To wiedza, która może być, i często jest, przyczynkiem do dużych społecznych badań. Jednak wielu naukowców uważa, że na badaniach marketingowych nie powinniśmy się opierać.

Nie do końca się z tym zgadzam. Firmy, które zlecają badania, mają na to duże fundusze i przeprowadzają je na dużej, reprezentatywnej próbie. I już sam ten fakt powinien skłaniać naukowców do poważnego traktowania takich badań.
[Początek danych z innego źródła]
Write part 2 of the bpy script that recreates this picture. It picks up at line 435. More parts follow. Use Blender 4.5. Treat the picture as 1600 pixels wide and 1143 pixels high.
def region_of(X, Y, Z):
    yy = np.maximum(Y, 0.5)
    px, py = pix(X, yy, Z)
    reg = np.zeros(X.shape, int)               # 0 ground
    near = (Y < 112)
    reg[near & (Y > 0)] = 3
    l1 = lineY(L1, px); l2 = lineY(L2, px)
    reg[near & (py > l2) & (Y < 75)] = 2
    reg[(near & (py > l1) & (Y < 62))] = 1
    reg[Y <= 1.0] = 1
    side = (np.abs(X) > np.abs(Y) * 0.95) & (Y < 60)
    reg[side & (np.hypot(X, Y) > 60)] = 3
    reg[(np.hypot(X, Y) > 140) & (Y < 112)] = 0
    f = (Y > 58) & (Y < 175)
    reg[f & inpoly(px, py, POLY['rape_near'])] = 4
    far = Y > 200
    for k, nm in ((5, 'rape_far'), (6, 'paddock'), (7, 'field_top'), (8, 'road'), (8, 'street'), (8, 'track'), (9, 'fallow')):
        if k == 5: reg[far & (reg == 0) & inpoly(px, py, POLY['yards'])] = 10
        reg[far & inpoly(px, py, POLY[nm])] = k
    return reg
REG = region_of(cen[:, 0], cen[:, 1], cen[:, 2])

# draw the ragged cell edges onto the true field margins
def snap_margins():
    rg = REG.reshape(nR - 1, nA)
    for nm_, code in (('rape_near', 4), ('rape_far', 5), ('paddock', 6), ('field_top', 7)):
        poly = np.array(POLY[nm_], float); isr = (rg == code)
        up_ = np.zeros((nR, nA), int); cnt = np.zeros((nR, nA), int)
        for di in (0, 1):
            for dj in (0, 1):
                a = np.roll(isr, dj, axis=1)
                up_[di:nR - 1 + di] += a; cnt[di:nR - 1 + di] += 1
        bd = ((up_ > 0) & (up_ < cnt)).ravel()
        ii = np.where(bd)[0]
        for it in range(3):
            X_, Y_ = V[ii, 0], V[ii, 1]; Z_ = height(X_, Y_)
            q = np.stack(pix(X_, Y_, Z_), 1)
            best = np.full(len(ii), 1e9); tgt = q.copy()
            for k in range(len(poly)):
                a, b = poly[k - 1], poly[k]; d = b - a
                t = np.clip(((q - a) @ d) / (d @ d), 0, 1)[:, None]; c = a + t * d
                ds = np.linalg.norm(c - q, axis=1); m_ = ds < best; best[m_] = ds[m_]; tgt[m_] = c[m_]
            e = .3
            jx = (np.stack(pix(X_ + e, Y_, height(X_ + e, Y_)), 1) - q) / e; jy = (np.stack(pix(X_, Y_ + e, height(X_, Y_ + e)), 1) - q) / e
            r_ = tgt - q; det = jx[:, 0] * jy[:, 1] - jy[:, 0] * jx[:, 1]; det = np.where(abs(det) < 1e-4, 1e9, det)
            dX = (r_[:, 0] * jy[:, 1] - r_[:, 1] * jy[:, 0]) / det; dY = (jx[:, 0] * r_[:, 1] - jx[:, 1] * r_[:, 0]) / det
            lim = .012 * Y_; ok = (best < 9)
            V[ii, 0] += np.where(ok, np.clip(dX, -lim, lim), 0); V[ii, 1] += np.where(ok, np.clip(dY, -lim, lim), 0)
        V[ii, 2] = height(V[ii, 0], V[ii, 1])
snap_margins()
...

Polska nauka nie ma tyle pieniędzy, by samodzielnie realizować pewne projekty. Zresztą nawet wspierane hojnie ośrodki naukowe w krajach wysoko rozwiniętych łączą się w swoich działaniach z ośrodkami marketingowymi. Obie grupy mogą bowiem sobie pomagać, a z uzyskanych wyników badań każda z zawodowych ekip wyciąga jakieś wnioski dla siebie. Tak też powinno być w Polsce.
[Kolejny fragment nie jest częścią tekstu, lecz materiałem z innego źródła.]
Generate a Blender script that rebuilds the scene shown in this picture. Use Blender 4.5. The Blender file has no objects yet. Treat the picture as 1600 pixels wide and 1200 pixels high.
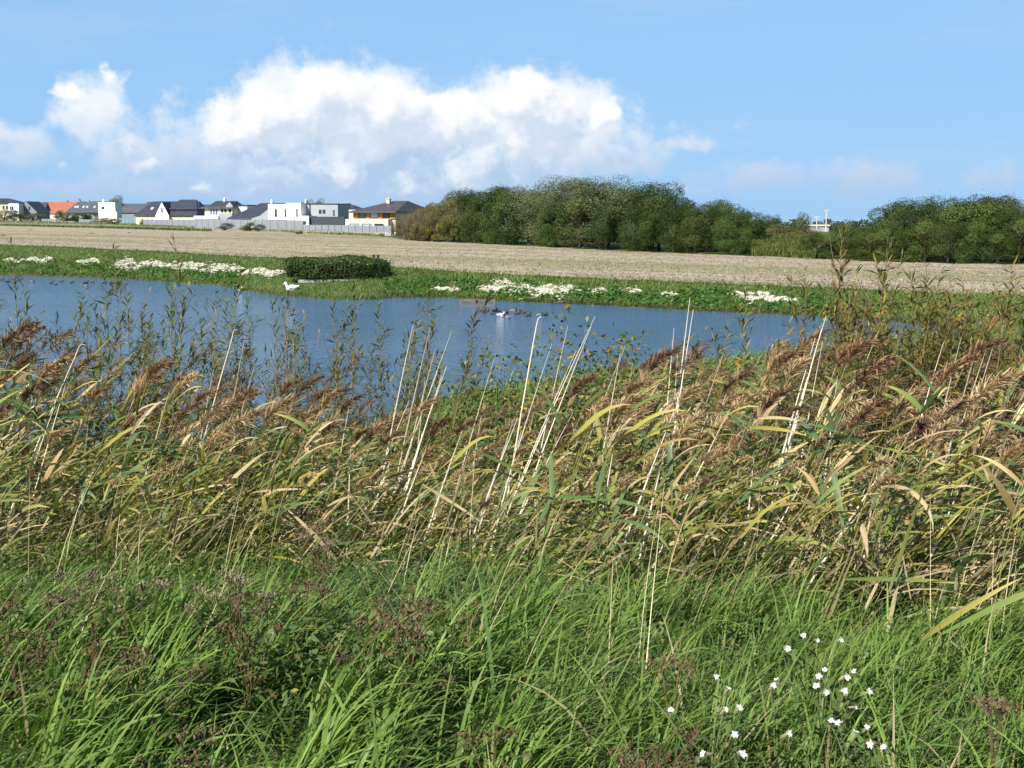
import bpy, math, random
import numpy as np
from mathutils import Vector

rng = np.random.default_rng(11)
random.seed(11)
R = math.radians
SC = bpy.context.scene
COL = SC.collection

# ------------------------------------------------------------------ camera
HC = 3.9                      # eye above the water
FPX, CXP, CYP = 2200.0, 800.0, 600.0
PITCH = math.atan((600 - 332) / FPX)
cam_d = bpy.data.cameras.new('camera')
cam_d.sensor_width = 36.0
cam_d.lens = FPX / 1600 * 36
cam_d.clip_start, cam_d.clip_end = 0.05, 20000
cam = bpy.data.objects.new('camera', cam_d)
COL.objects.link(cam)
cam.location = (0, 0, HC)
cam.rotation_euler = (math.pi / 2 - PITCH, 0, 0)
SC.camera = cam

# ------------------------------------------------------------------ sun, view
SUN_AZ, SUN_EL = R(-146), R(39)       # azimuth from +Y towards +X
sdir = Vector((math.sin(SUN_AZ) * math.cos(SUN_EL), math.cos(SUN_AZ) * math.cos(SUN_EL), math.sin(SUN_EL)))
sl = bpy.data.lights.new('sun', 'SUN')
sl.energy, sl.angle, sl.color = 5.0, R(0.53), (1.0, 0.955, 0.87)
so = bpy.data.objects.new('sun', sl)
COL.objects.link(so)
so.rotation_euler = sdir.to_track_quat('Z', 'Y').to_euler()
so.location = (0, 0, 60)
SC.view_settings.view_transform = 'Standard'
SC.view_settings.look = 'None'
SC.view_settings.exposure = 0.7
SC.view_settings.gamma = 1.0
SC.render.engine = 'CYCLES'
SC.cycles.max_bounces = 6
SC.cycles.diffuse_bounces = 3
SC.cycles.transmission_bounces = 4
SC.cycles.transparent_max_bounces = 4
SC.cycles.caustics_reflective = False
SC.cycles.caustics_refractive = False
SC.cycles.use_denoising = True
SC.cycles.use_adaptive_sampling = True
SC.cycles.adaptive_threshold = 0.02

# ------------------------------------------------------------------ node helpers
class NT:
    def __init__(s, tree):
        s.t = tree; s.n = tree.nodes; s.l = tree.links
    def new(s, typ, **kw):
        nd = s.n.new(typ)
        for k, v in kw.items():
            setattr(nd, k, v)
        return nd
    def put(s, sock, v):
        if hasattr(v, 'links') or isinstance(v, bpy.types.NodeSocket):
            s.l.new(v, sock)
        else:
            sock.default_value = v
    def m(s, op, a, b=None, c=None, clamp=False):
        nd = s.new('ShaderNodeMath', operation=op, use_clamp=clamp)
        s.put(nd.inputs[0], a)
        if b is not None: s.put(nd.inputs[1], b)
        if c is not None: s.put(nd.inputs[2], c)
        return nd.outputs[0]
    def vm(s, op, a, b=None):
        nd = s.new('ShaderNodeVectorMath', operation=op)
        s.put(nd.inputs[0], a)
        if b is not None: s.put(nd.inputs[1], b)
        return nd.outputs['Value'] if op in ('DOT_PRODUCT', 'LENGTH') else nd.outputs['Vector']
    def mix(s, f, a, b, blend='MIX'):
        nd = s.new('ShaderNodeMix', data_type='RGBA', blend_type=blend)
        s.put(nd.inputs[0], f)
        s.put(nd.inputs[6], a if not isinstance(a, tuple) else (a + (1,))[:4])
        s.put(nd.inputs[7], b if not isinstance(b, tuple) else (b + (1,))[:4])
        return nd.outputs[2]
    def noise(s, vec, scale, detail=3, rough=0.55, out='Fac', lac=2.0):
        nd = s.new('ShaderNodeTexNoise')
        if vec is not None: s.l.new(vec, nd.inputs['Vector'])
        nd.inputs['Scale'].default_value = scale
        nd.inputs['Detail'].default_value = detail
        nd.inputs['Roughness'].default_value = rough
        nd.inputs['Lacunarity'].default_value = lac
        return nd.outputs[out]
    def ss(s, v, a, b, lo=0.0, hi=1.0):
        nd = s.new('ShaderNodeMapRange', interpolation_type='SMOOTHSTEP')
        s.put(nd.inputs[0], v)
        for i, q in enumerate((a, b, lo, hi)):
            s.put(nd.inputs[i + 1], q)
        return nd.outputs[0]

# ------------------------------------------------------------------ sky: daylight plus cumulus, placed by direction
W = bpy.data.worlds.new('World')
SC.world = W
W.use_nodes = True
W.node_tree.nodes.clear()
w = NT(W.node_tree)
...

Niestety, na razie, oba te światy – naukowy i komercyjny – patrzą na siebie dość nieufnie. W efekcie często zdarza się, że jedni i drudzy badają te same zjawiska i wyciągają te same wnioski, tyle że podwójnie. To klasyczne wyważanie otwartych drzwi, podczas gdy można byłoby wykorzystać zrealizowane już badania, a we własnych pójść o krok dalej.